Written instruction
Your task is to quote the listing below exactly, beginning with its first line and ending on the line bearing "m_.obj('vertical_lettering', M_BLACKINK, sg)".
── Data
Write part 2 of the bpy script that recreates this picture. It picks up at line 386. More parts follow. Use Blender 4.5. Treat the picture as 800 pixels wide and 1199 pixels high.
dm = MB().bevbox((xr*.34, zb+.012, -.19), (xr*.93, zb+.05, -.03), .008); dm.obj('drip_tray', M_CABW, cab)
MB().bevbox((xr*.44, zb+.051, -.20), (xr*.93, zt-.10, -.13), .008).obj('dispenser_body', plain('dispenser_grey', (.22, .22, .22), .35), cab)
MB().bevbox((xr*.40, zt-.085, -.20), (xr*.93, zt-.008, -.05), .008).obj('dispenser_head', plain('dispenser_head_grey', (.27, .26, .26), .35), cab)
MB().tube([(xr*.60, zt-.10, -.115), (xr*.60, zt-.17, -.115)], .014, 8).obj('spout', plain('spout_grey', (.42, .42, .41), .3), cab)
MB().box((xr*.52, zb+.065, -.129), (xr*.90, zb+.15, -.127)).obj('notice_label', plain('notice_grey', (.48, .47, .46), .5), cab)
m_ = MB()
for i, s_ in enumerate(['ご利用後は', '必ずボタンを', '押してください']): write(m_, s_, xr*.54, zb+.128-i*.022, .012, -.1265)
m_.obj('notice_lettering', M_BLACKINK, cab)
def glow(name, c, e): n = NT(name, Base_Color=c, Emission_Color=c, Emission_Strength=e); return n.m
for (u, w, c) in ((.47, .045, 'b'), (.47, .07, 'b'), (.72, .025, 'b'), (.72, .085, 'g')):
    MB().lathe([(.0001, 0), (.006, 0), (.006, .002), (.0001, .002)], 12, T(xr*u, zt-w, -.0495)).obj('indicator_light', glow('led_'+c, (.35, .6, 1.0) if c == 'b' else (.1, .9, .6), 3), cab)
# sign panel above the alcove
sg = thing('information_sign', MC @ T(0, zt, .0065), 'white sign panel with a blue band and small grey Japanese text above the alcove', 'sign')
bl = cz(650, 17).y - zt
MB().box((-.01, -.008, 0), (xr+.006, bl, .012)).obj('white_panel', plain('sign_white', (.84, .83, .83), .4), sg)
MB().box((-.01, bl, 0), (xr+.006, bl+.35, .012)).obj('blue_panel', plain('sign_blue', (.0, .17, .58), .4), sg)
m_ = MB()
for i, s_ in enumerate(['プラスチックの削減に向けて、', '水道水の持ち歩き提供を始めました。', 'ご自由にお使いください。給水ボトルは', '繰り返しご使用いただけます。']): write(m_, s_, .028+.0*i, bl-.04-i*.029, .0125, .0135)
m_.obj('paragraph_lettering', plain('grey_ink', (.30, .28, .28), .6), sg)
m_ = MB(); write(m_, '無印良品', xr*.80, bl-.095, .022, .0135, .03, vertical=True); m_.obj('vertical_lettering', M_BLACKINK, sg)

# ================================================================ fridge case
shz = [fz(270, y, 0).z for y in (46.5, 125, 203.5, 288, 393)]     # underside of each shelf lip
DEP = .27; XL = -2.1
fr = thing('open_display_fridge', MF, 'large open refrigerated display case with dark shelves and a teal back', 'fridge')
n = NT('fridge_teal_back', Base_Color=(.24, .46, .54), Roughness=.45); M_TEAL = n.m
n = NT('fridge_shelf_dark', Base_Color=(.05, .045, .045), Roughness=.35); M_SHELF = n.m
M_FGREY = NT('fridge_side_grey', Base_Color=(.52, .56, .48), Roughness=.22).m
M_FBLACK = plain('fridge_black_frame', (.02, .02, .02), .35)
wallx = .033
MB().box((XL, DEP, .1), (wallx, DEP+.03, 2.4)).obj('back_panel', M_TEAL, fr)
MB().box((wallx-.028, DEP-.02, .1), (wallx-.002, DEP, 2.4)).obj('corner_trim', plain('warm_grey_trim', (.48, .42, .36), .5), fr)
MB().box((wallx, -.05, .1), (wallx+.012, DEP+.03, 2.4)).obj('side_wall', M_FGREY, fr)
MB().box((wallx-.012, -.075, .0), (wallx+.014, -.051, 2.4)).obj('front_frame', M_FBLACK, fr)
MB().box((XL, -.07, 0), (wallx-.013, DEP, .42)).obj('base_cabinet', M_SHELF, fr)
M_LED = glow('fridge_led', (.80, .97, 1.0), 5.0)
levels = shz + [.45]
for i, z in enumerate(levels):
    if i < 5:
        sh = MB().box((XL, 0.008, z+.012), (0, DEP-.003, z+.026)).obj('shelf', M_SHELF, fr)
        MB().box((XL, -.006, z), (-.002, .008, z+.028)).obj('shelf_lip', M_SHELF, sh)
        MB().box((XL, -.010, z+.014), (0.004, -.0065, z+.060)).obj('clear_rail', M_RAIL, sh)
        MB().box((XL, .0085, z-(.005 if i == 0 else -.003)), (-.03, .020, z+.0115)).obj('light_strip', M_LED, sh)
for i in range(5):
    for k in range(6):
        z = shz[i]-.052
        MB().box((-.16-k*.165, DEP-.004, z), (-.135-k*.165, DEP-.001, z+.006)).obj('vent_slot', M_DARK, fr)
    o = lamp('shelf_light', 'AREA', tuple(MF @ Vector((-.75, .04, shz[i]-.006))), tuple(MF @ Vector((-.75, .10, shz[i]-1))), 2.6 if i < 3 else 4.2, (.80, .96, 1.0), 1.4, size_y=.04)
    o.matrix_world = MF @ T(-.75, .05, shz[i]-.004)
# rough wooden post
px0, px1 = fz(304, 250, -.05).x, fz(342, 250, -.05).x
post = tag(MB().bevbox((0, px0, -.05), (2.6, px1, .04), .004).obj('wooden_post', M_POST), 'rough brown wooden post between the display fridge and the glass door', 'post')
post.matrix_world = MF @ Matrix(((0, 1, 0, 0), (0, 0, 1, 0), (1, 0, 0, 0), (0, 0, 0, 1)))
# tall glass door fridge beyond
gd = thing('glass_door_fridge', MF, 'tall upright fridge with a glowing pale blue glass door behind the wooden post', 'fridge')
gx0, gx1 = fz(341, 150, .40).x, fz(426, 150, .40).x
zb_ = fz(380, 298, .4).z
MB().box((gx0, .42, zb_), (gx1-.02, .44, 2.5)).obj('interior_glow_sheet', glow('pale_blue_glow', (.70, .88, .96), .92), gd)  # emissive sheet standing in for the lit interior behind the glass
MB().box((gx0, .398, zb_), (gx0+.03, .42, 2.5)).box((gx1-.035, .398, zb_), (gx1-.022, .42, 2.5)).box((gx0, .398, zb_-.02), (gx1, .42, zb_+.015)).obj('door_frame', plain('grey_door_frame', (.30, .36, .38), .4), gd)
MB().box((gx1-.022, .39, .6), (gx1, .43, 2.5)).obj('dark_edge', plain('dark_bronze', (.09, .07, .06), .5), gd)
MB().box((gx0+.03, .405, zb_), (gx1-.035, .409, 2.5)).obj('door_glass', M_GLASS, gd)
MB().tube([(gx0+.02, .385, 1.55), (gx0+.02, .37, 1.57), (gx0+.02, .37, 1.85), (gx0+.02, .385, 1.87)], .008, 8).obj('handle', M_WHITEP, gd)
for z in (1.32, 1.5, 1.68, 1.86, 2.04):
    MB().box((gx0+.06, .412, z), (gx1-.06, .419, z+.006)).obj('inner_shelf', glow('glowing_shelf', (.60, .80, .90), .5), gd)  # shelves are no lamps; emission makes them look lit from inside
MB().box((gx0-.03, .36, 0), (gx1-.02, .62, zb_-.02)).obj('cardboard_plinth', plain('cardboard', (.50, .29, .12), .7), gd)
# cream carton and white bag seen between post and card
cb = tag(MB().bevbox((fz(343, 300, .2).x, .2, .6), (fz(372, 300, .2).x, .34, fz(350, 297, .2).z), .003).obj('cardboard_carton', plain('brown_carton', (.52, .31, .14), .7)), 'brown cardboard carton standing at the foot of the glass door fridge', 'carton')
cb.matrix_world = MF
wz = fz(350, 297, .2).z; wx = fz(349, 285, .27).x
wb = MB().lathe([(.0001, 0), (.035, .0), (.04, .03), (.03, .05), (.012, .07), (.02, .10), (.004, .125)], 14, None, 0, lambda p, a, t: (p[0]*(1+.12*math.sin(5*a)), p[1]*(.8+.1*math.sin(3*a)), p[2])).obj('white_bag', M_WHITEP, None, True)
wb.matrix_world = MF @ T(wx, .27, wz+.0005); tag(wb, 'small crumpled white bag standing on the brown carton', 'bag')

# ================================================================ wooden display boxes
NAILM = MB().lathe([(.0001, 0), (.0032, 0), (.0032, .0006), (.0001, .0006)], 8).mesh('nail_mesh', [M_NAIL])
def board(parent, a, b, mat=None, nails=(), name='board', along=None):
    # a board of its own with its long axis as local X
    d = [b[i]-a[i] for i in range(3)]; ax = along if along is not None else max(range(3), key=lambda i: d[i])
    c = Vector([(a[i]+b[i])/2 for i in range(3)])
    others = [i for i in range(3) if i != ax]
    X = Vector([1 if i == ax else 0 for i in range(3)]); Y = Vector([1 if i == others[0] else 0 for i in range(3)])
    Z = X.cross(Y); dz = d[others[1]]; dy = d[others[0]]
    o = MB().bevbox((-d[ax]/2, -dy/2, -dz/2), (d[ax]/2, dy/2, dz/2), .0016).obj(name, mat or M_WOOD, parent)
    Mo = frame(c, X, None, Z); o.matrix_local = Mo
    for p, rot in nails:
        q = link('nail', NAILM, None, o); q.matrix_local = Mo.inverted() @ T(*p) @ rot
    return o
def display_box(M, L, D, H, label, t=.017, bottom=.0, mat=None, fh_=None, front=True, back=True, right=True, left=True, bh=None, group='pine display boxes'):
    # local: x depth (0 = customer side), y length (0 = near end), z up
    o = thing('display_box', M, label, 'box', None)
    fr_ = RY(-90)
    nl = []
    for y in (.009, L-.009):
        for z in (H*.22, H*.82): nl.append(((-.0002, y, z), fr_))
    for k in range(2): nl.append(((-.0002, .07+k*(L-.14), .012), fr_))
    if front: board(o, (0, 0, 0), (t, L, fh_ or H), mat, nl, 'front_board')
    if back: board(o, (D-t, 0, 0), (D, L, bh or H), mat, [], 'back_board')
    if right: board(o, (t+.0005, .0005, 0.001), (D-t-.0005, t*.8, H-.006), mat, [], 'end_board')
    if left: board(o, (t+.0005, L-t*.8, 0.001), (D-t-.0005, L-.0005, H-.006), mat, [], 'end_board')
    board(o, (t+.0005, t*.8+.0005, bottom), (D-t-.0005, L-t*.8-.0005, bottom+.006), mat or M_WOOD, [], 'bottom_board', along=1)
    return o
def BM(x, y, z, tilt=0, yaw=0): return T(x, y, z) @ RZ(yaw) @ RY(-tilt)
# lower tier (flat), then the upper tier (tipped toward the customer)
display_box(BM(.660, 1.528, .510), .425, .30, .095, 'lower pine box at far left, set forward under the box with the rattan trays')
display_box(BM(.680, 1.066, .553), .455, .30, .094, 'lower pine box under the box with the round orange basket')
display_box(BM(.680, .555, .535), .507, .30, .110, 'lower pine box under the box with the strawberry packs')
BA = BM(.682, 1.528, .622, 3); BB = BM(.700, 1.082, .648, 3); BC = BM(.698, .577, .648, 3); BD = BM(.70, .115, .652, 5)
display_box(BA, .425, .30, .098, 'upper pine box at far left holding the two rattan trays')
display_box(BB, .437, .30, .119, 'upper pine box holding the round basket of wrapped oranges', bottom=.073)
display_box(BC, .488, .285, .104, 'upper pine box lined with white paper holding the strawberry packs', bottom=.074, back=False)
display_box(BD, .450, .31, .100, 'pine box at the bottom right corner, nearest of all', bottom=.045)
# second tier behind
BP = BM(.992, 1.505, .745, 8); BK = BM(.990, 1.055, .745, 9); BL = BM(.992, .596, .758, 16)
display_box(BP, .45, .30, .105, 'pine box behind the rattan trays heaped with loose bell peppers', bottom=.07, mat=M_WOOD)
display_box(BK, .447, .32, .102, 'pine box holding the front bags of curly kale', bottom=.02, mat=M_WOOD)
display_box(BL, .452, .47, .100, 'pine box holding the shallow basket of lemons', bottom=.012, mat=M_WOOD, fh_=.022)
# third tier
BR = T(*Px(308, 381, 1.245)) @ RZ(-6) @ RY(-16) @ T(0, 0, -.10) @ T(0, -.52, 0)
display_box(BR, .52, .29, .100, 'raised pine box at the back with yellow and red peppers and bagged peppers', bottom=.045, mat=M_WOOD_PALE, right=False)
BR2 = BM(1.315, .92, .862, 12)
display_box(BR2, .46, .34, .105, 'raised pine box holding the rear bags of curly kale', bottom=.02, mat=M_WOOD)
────
Full answer
Write part 2 of the bpy script that recreates this picture. It picks up at line 386. More parts follow. Use Blender 4.5. Treat the picture as 800 pixels wide and 1199 pixels high.
dm = MB().bevbox((xr*.34, zb+.012, -.19), (xr*.93, zb+.05, -.03), .008); dm.obj('drip_tray', M_CABW, cab)
MB().bevbox((xr*.44, zb+.051, -.20), (xr*.93, zt-.10, -.13), .008).obj('dispenser_body', plain('dispenser_grey', (.22, .22, .22), .35), cab)
MB().bevbox((xr*.40, zt-.085, -.20), (xr*.93, zt-.008, -.05), .008).obj('dispenser_head', plain('dispenser_head_grey', (.27, .26, .26), .35), cab)
MB().tube([(xr*.60, zt-.10, -.115), (xr*.60, zt-.17, -.115)], .014, 8).obj('spout', plain('spout_grey', (.42, .42, .41), .3), cab)
MB().box((xr*.52, zb+.065, -.129), (xr*.90, zb+.15, -.127)).obj('notice_label', plain('notice_grey', (.48, .47, .46), .5), cab)
m_ = MB()
for i, s_ in enumerate(['ご利用後は', '必ずボタンを', '押してください']): write(m_, s_, xr*.54, zb+.128-i*.022, .012, -.1265)
m_.obj('notice_lettering', M_BLACKINK, cab)
def glow(name, c, e): n = NT(name, Base_Color=c, Emission_Color=c, Emission_Strength=e); return n.m
for (u, w, c) in ((.47, .045, 'b'), (.47, .07, 'b'), (.72, .025, 'b'), (.72, .085, 'g')):
    MB().lathe([(.0001, 0), (.006, 0), (.006, .002), (.0001, .002)], 12, T(xr*u, zt-w, -.0495)).obj('indicator_light', glow('led_'+c, (.35, .6, 1.0) if c == 'b' else (.1, .9, .6), 3), cab)
# sign panel above the alcove
sg = thing('information_sign', MC @ T(0, zt, .0065), 'white sign panel with a blue band and small grey Japanese text above the alcove', 'sign')
bl = cz(650, 17).y - zt
MB().box((-.01, -.008, 0), (xr+.006, bl, .012)).obj('white_panel', plain('sign_white', (.84, .83, .83), .4), sg)
MB().box((-.01, bl, 0), (xr+.006, bl+.35, .012)).obj('blue_panel', plain('sign_blue', (.0, .17, .58), .4), sg)
m_ = MB()
for i, s_ in enumerate(['プラスチックの削減に向けて、', '水道水の持ち歩き提供を始めました。', 'ご自由にお使いください。給水ボトルは', '繰り返しご使用いただけます。']): write(m_, s_, .028+.0*i, bl-.04-i*.029, .0125, .0135)
m_.obj('paragraph_lettering', plain('grey_ink', (.30, .28, .28), .6), sg)
m_ = MB(); write(m_, '無印良品', xr*.80, bl-.095, .022, .0135, .03, vertical=True); m_.obj('vertical_lettering', M_BLACKINK, sg)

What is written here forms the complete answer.